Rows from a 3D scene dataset
[start]

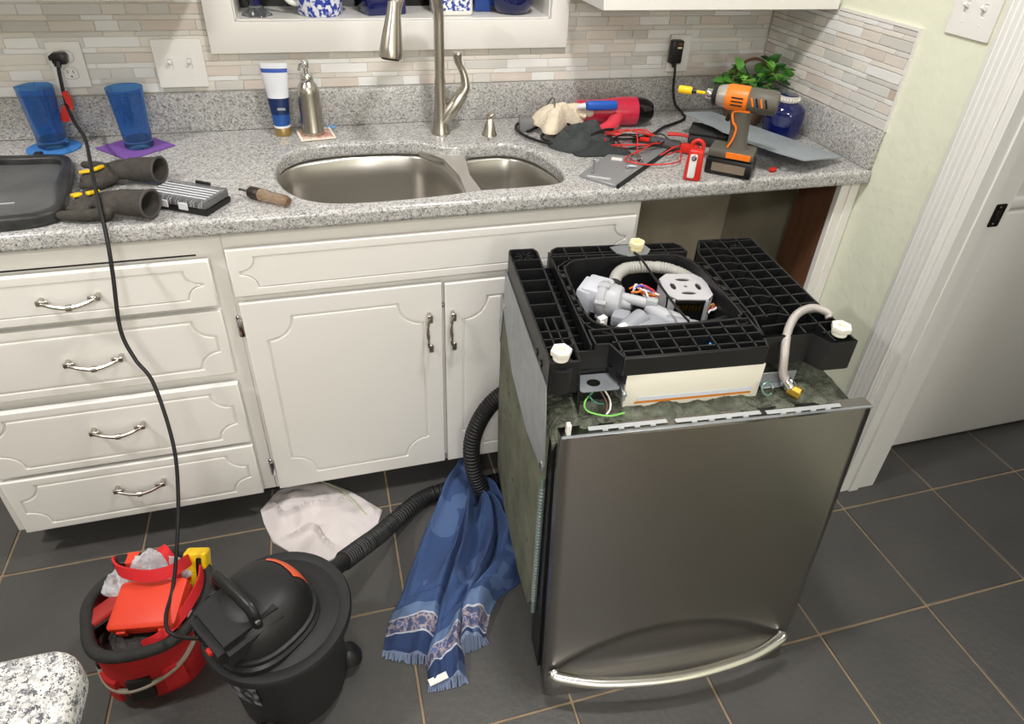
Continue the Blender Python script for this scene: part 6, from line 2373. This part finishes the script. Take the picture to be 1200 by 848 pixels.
# ------------------------------------------------------------------ ivy in a wicker basket
ivy = thing('ivy_plant', 'green ivy in a small brown handled basket in the worktop corner', 'plant', (-0.138, -0.155, HC + 0.0003))
M_wick = mat('brown_wicker', (110, 84, 62), 0.8, bump=(180, 0.8))
bm = new_bm()
lathe(bm, [(0.050, 0), (0.054, 0.004), (0.064, 0.05), (0.070, 0.085), (0.066, 0.085), (0.060, 0.06), (0.02, 0.058)], 28)
part('basket', bm, M_wick, ivy)
bm = new_bm()
tube(bm, [(-0.068, -0.01, 0.07), (-0.072, -0.008, 0.115), (-0.045, 0.0, 0.168), (0.0, 0.006, 0.186), (0.045, 0.006, 0.168), (0.072, 0.0, 0.115), (0.068, 0, 0.07)], 0.0045, 8, 40)
part('basket_handle', bm, M_wick, ivy)
bm = new_bm()
lathe(bm, [(0.060, 0.0605), (0.058, 0.066), (0.02, 0.070), (0.0, 0.070)], 20)
part('soil', bm, mat('dark_soil', (46, 38, 30), 0.95), ivy)
LM = [mat('leaf_green', (86, 146, 56), 0.4), mat('leaf_bright', (132, 184, 76), 0.4), mat('leaf_deep', (46, 88, 44), 0.45), mat('leaf_mid', (66, 118, 54), 0.45)]
leaf_mes = []
for m in LM:
    bm = new_bm()
    out = [(0, 0), (0.010, 0.004), (0.016, 0.014), (0.012, 0.022), (0.009, 0.030), (0, 0.040), (-0.009, 0.030), (-0.012, 0.022), (-0.016, 0.014), (-0.010, 0.004)]
    c = bm.verts.new((0, 0.016, -0.002))
    vs = [bm.verts.new((x * 0.8, y * 0.8, 0.003 * sin(x * 160) + (0.002 if x else 0))) for x, y in out]
    vb = [bm.verts.new((v_.co.x, v_.co.y, v_.co.z - 0.0006)) for v_ in vs]
    cb = bm.verts.new((0, 0.016, -0.0026))
    for i in range(len(vs)):
        j = (i + 1) % len(vs)
        bm.faces.new((c, vs[i], vs[j]))
        bm.faces.new((cb, vb[j], vb[i]))
        bm.faces.new((vs[i], vb[i], vb[j], vs[j]))
    leaf_mes.append(finish(bm, 'leaf', m, 60))
lr = random.Random(17)
stems = []
for k in range(17):
    a = 2 * pi * k / 17 + lr.uniform(-0.2, 0.2)
    L = lr.uniform(0.085, 0.135)
    end = Vector((L * cos(a) * 1.0, L * sin(a) * 0.75, 0.070 + lr.uniform(0.0, 0.085)))
    if k % 4 == 0:
        end.z -= 0.04
    end.x = min(end.x, 0.118)
    end.y = min(end.y, 0.095)
    mid = Vector((end.x * 0.55, end.y * 0.55, max(end.z, 0.1) + 0.02))
    P_ = [Vector((lr.uniform(-.03, .03), lr.uniform(-.03, .03), 0.066)), mid, end]
    bm = new_bm()
    tube(bm, P_, 0.0013, 5, 10)
    part('stem', bm, LM[3], ivy)
    sp2 = smooth_path(P_, 12)
    for t in (4, 6, 8, 9, 10, 12):
        o = link('leaf', lr.choices(leaf_mes, [3, 2.2, 2, 3])[0], ivy)
        o.location = sp2[t]
        o.rotation_euler = (lr.uniform(-0.4, 0.9), lr.uniform(-0.5, 0.5), lr.uniform(0, 2 * pi))
        s_ = lr.uniform(0.9, 1.55)
        o.scale = (s_, s_, s_)
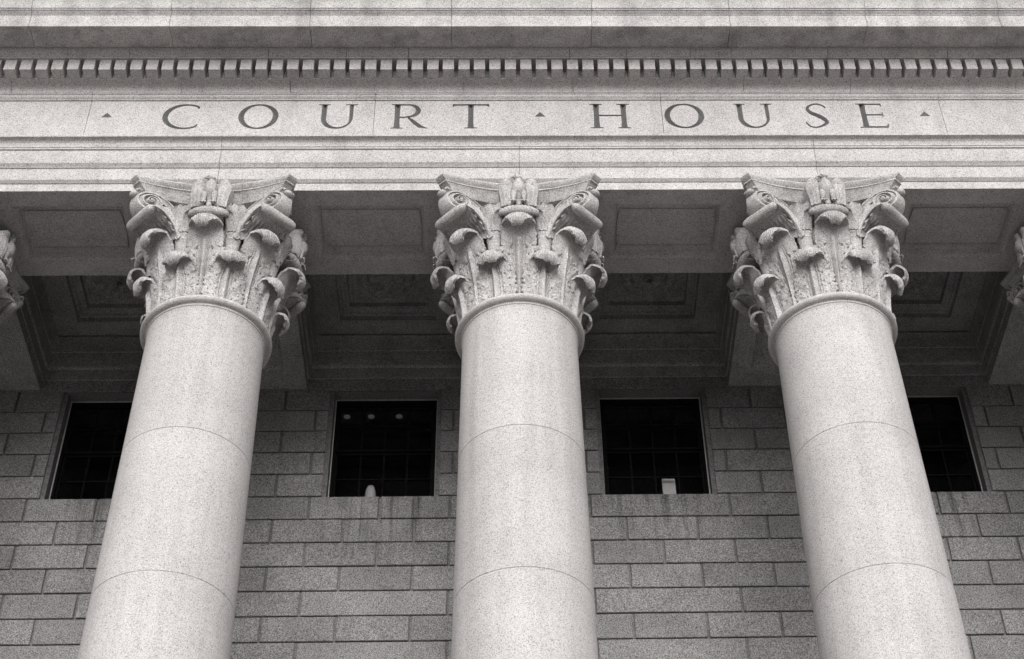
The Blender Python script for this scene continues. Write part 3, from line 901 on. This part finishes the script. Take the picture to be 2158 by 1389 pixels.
# ---- corner volute: a scroll in the diagonal plane, its inner turns standing further out
def volute():
    c_r, c_z = 1.045, 13.655
    turns, n = 2.9, 120
    prof = []
    parts = []
    for side in (-1, 1):
        V, Fc = [], []
        for k in range(n + 1):
            t = k / n
            a = PI * 0.5 + 0.55 - t * turns * 2 * PI      # clockwise from the top
            R = 0.152 * (1 - t) ** 0.95 + 0.014
            band = 0.027 * (1 - t) + 0.012
            w0 = 0.120 + 0.045 * t
            ro, ri = R, max(0.004, R - band)
            for rr, ww in ((ro, 0.0), (ro, w0 * 0.86), (ro - band * 0.18, w0), (ri + band * 0.35, w0), (ri + band * 0.1, w0 * 0.80), (ri, 0.0)):
                V.append((side * (ww - 0.40 * rr * math.cos(a) * (1 if ww > 0 else 0)), -(c_r + rr * math.cos(a)), c_z + rr * math.sin(a) - Zb))
        m = 6
        for k in range(n):
            for q in range(m - 1): Fc.append((k * m + q, k * m + q + 1, (k + 1) * m + q + 1, (k + 1) * m + q))
        parts.append((V, Fc))
        parts.append(ellipsoid((side * 0.150, -c_r, c_z - Zb), (0.022, 0.024, 0.024), 10, 8))
    # solid hub so the channel between the turns has a floor
    hv, hf = [], []
    m = 24
    for q in range(m):
        a = 2 * PI * q / m
        for sx in (-0.112, 0.112): hv.append((sx - math.copysign(0.40 * 0.118 * math.cos(a), sx), -(c_r + 0.118 * math.cos(a)), c_z + 0.118 * math.sin(a) - Zb))
    for q in range(m):
        j = (q + 1) % m; hf.append((2 * q, 2 * q + 1, 2 * j + 1, 2 * j))
    hf.append(tuple(2 * q for q in range(m))); hf.append(tuple(2 * q + 1 for q in range(m)))
    parts.append((hv, hf))
    # two ribbon stems sweeping up from the stalks on either side
    for side in (-1, 1):
        pts = []
        a22 = math.radians(22.5)
        # stalk top in the diagonal frame (45 degrees away from the face)
        for ang, r, z in ((23, 0.735, 13.24), (20, 0.765, 13.42), (15, 0.812, 13.60), (11.0, 0.862, 13.71), (7.6, 0.925, 13.770), (5.8, 0.98, 13.790), (5.0, 1.03, 13.785)):
            a = math.radians(ang) * side
            pts.append((r * math.sin(a), -r * math.cos(a), z - Zb))
        pp = catmull(pts, 30)
        V, Fc = [], []
        for k, p in enumerate(pp):
            t = (pp[min(29, k + 1)] - pp[max(0, k - 1)]).normalized()
            out = Vector((p.x, p.y, 0)).normalized()
            sx = t.cross(out).normalized(); nn = sx.cross(t).normalized()
            wb = 0.030 + 0.016 * (1 - k / 29)
            th = 0.055
            for aa, bb in ((-1, 0), (-0.82, 1), (-0.62, 1), (-0.5, 0.72), (0.5, 0.72), (0.62, 1), (0.82, 1), (1, 0), (1, -1), (-1, -1)):
                V.append(p + sx * (wb * aa) + nn * (th * 0.5 * bb))
        m = 10
        for k in range(29):
            for q in range(m): Fc.append((k * m + q, k * m + (q + 1) % m, (k + 1) * m + (q + 1) % m, (k + 1) * m + q))
        Fc.append(tuple(range(m))); Fc.append(tuple(29 * m + q for q in range(m)))
        parts.append((V, Fc))
    # little bud between scroll and abacus horn
    parts.append(ellipsoid((0, -1.200, 13.745 - Zb), (0.060, 0.045, 0.038), 14, 10))
    parts.append(tube([(-0.05, -1.20, 13.775 - Zb), (-0.075, -1.185, 13.79 - Zb), (-0.085, -1.16, 13.772 - Zb), (-0.07, -1.15, 13.755 - Zb)], [0.02, 0.018, 0.014, 0.008], 8))
    parts.append(tube([(0.05, -1.20, 13.775 - Zb), (0.075, -1.185, 13.79 - Zb), (0.085, -1.16, 13.772 - Zb), (0.07, -1.15, 13.755 - Zb)], [0.02, 0.018, 0.014, 0.008], 8))
    return mk('volute', *join(parts), MAT['carved'], smooth=45)
ME_VO = volute()

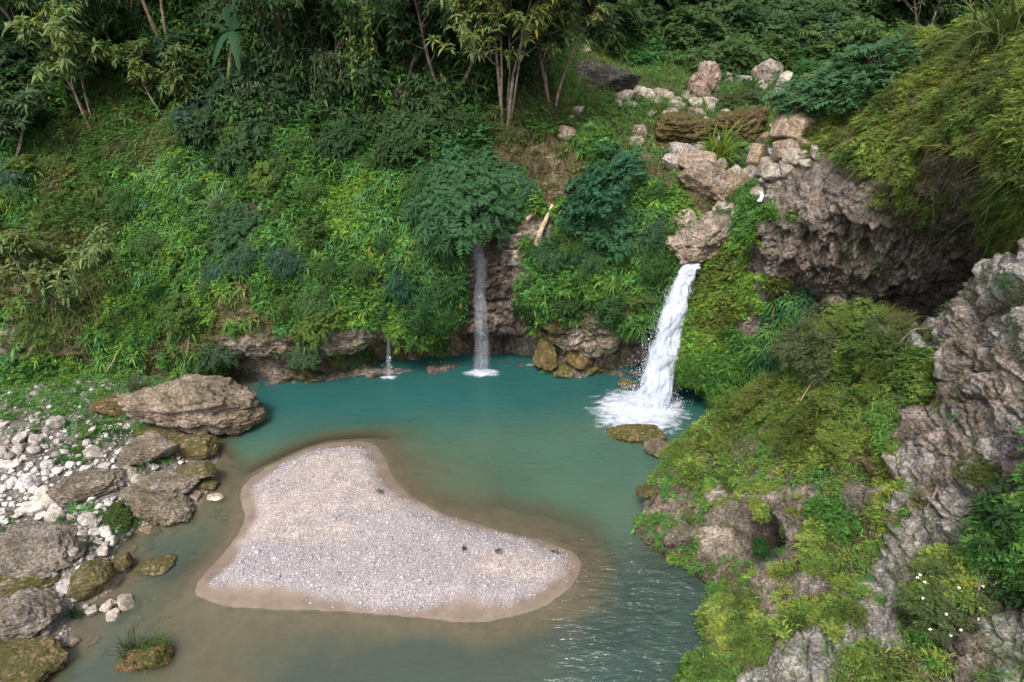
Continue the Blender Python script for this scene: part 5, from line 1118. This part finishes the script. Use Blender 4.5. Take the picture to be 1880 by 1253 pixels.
# banana plant
def banana():
    G = surf(418, 168)[0]; base = at(420, 150, Y=G[1]-.3); tp = empty("banana_plant", base); W = Acc(); t = np.linspace(0, 1, 6)[:, None]
    top = at(428, 58, Y=G[1]-.4)-base; W.add(*tubes(t*top, .11-.05*t[:, 0], (1, 1, 1), 8)); s = W.build("stem", M_WOODT, tp); s.color = (.6, .8, .4, 1)
    for az, el, L, dr in [(3.0, .55, 1.9, .8), (.1, .4, 1.3, .8), (2.75, .25, 1.4, 1.3), (.5, .9, 1.3, .5), (1.3, 1.2, 1.4, .2), (-1.3, .3, 1.7, 1.9), (-2.0, .2, 1.5, 1.8), (2.2, 1.1, 1.2, .4), (-.4, .6, 1.1, .9)]:
        d = np.array([math.cos(az)*math.cos(el), math.sin(az)*math.cos(el)*.8, math.sin(el)]); k = np.linspace(0, 1, 15); c = top+d*(k*L)[:, None]-UP*(dr*L*.55*k**2)[:, None]
        tan = norm(np.gradient(c, axis=0)); sd_ = norm(np.cross(tan, UP)); up = np.cross(sd_, tan); w = .19*np.sin(np.pi*np.clip(k*.9+.1, 0, 1))**.6*(1+.16*rng.normal(0, 1, 15)); w[0] = .02; w[-1] = .01
        V = np.stack([c-sd_*w[:, None]-up*.3*w[:, None], c, c+sd_*w[:, None]-up*.3*w[:, None]], 1).reshape(-1, 3); i = np.arange(14)[:, None]*3
        Q = np.concatenate([i+[0, 1, 4, 3], i+[1, 2, 5, 4]]); T = np.tile([.022, .062, .024], (45, 1))*rng.uniform(.9, 1.3); a = Acc(); a.add(V, Q, T); a.build("leaf", M_LEAF, tp, smooth=True)
    tag(tp, "banana plant with broad arching leaves in the forest edge at the top left", "banana plant")
banana()

# ------------------------------------------------------------------ dead wood
def log(pts, r, label, name="log", col=(1, 1, 1), cat="log"):
    P = np.array([surf(a, b)[0]+np.array([0, -.05, up]) if Y is None else at(a, b, Y=Y) for a, b, Y, up in pts]); P = cr_interp(P[:, None], 14, 0)[:, 0]; o0 = P[0].copy()
    P = P+.03*np.stack([fbm(P*2+k*9, 2, 3) for k in range(3)], -1); rr = r*(1-.5*np.linspace(0, 1, 14)); a = Acc(); a.add(*tubes(P-o0, rr, (1, 1, 1), 8)); o = a.build(name, M_WOODT, smooth=True); o.location = o0.tolist(); o.color = (*col, 1); tag(o, label, cat)
log([(1688,952,None,.1),(1700,925,None,.12),(1718,898,None,.12)], .045, "weathered grey log stub lying in the groove of the near rock", col=(1.1,1,1))
log([(985,455,None,.1),(998,425,None,.25),(1012,385,None,.3)], .13, "pale bleached trunk leaning on the wall right of the thin waterfall", col=(2.0,1.75,1.5))
log([(960,410,None,.2),(985,395,None,.25)], .10, "short bleached trunk piece left of the leaning pale trunk", col=(1.9,1.6,1.4))
log([(1440,790,None,.6),(1500,720,None,.8),(1560,690,None,.5)], .022, "thin bare branch arching over the ridge bushes", "branch", (1.2,1,.9), "branch")
log([(1610,690,None,.4),(1650,650,None,.6),(1690,620,None,.3)], .03, "bare grey branch beside the rock slab of the ridge", "branch", (.8,.75,.7), "branch")
log([(1680,250,None,.4),(1740,190,None,.7),(1800,170,None,.6)], .03, "dry branch sticking out of the right-hand hill's bushes", "branch", (.8,.75,.7), "branch")
log([(1780,1110,None,.15),(1800,1040,None,.25),(1870,990,None,.2)], .025, "dark twig reaching over the near rocks at the right border", "branch", (.5,.45,.4), "branch")
log([(200,690,None,.3),(230,640,None,.4),(262,590,None,.3)], .03, "fallen thin branch leaning on the left wall above the weeds", "branch", (1.,.9,.8), "branch")
log([(28,700,None,.1),(50,660,None,.15),(72,625,None,.1)], .09, "pale root-like rib of stone at the left border of the wall", "root", (1.9,1.6,1.4), "root")
log([(330,700,None,.1),(345,640,None,.15),(352,560,None,.1)], .03, "thin brown stem climbing the left wall", "branch", (.9,.8,.7), "branch")

# mossy islet with grass, bottom left
place_rock("islet", 262, 1205, 80, 50, 71, "mossy clump of earth with grass standing in the shallow water at the bottom left", M_ROCKM, (1.2, .9, .6), .1, .0, depth=.8, cat="islet", sub=5, strata=.03, rough=.15, facets=5)
IS = at(262, 1212, z=.0)
put("grass_clump", 240, 1205, .85, (.10, .14, .07), "grey-green grass growing on the mossy islet, left tuft", P0=IS+np.array([-.22, .05, .12]))
put("weed", 285, 1190, .5, (.09, .18, .035), "bright weed growing on the mossy islet, right tuft", P0=IS+np.array([.22, .12, .16]))
put("grass_clump", 272, 1215, .75, (.12, .15, .08), "grass growing at the front foot of the mossy islet", P0=IS+np.array([.08, -.12, .10]))

# ------------------------------------------------------------------ falling water
def fall_material(name, dens, scale, col=(.62, .66, .74), thin=0., top=1.):
    m, t, b = new_mat(name); L = t.links.new
    uv = N(t, "ShaderNodeAttribute", attribute_name="flow"); al = N(t, "ShaderNodeAttribute", attribute_name="cover")
    mp = N(t, "ShaderNodeMapping"); mp.inputs["Scale"].default_value = scale; L(uv.outputs["Vector"], mp.inputs[0])
    n = N(t, "ShaderNodeTexNoise", Scale=1., Detail=8, Roughness=.68, Distortion=.3); L(mp.outputs[0], n.inputs["Vector"])
    ad = N(t, "ShaderNodeMath", operation='ADD'); L(n.outputs["Fac"], ad.inputs[0]); L(al.outputs["Fac"], ad.inputs[1])
    r = ramp(t, ad.outputs[0], [(.62+thin, 0.), (.62+thin+dens, top)])
    b.inputs["Base Color"].default_value = (*col, 1); b.inputs["Roughness"].default_value = .45; b.inputs["Specular IOR Level"].default_value = .4
    tl = N(t, "ShaderNodeBsdfTranslucent"); tl.inputs[0].default_value = (*col, 1); mx = N(t, "ShaderNodeMixShader", Fac=.35); L(b.outputs[0], mx.inputs[1]); L(tl.outputs[0], mx.inputs[2])
    tr = N(t, "ShaderNodeBsdfTransparent"); m2 = N(t, "ShaderNodeMixShader"); L(r, m2.inputs[0]); L(tr.outputs[0], m2.inputs[1]); L(mx.outputs[0], m2.inputs[2]); L(m2.outputs[0], t.nodes["Material Output"].inputs[0])
    bp = N(t, "ShaderNodeBump", Strength=.6, Distance=.05); L(n.outputs["Fac"], bp.inputs["Height"]); L(bp.outputs[0], b.inputs["Normal"])
    return m
def sheet(name, C, W, nu, nv, mat, parent, bulge, seed, origin, edge=.45, jag=.05, gain=0., drop=None):
    """curved sheet of water down the centre line C with half width W"""
    C = cr_interp(np.asarray(C, float)[:, None], nv, 0)[:, 0]; Wd = cr_interp(np.asarray(W, float)[:, None, None], nv, 0)[:, 0, 0]; u = np.linspace(-1, 1, nu)
    P = C[None]+np.stack([u[:, None]*Wd[None], -bulge*(1-u[:, None]**2)*Wd[None], 0*u[:, None]*Wd[None]], -1)
    s = np.concatenate([[0], np.cumsum(np.linalg.norm(np.diff(C, axis=0), axis=1))])
    P = P+jag*fbm(np.stack([P[..., 0]*3, P[..., 1]*3, P[..., 2]*1.1], -1)+seed, 4, seed)[..., None]*np.array([1, -1.6, 0])
    cov = gain+.42*(1-np.abs(u)**2.5)[:, None]*np.ones(nv)-edge*(np.abs(u)**3)[:, None]*np.ones(nv)
    if drop is not None: cov = cov-drop*(s/s[-1])[None]**1.5
    o = mesh_obj(name, P-origin, grid_q(nu, nv), mat, None, parent, True, {"cover": cov})
    a = o.data.attributes.new("flow", 'FLOAT_VECTOR', 'POINT'); fl = np.stack([u[:, None]*Wd[None]+seed, s[None]+0*u[:, None], 0*P[..., 0]+seed], -1); a.data.foreach_set("vector", fl.astype(np.float32).ravel()); return o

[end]

DIRECTIVE: Return only those lines of the records that contain the string "script".

RESULT OF THE TASK:
Continue the Blender Python script for this scene: part 6, from line 2373. This part finishes the script. Take the picture to be 1200 by 848 pixels.
The Blender Python script for this scene continues. Write part 3, from line 901 on. This part finishes the script. Take the picture to be 2158 by 1389 pixels.
Continue the Blender Python script for this scene: part 5, from line 1118. This part finishes the script. Use Blender 4.5. Take the picture to be 1880 by 1253 pixels.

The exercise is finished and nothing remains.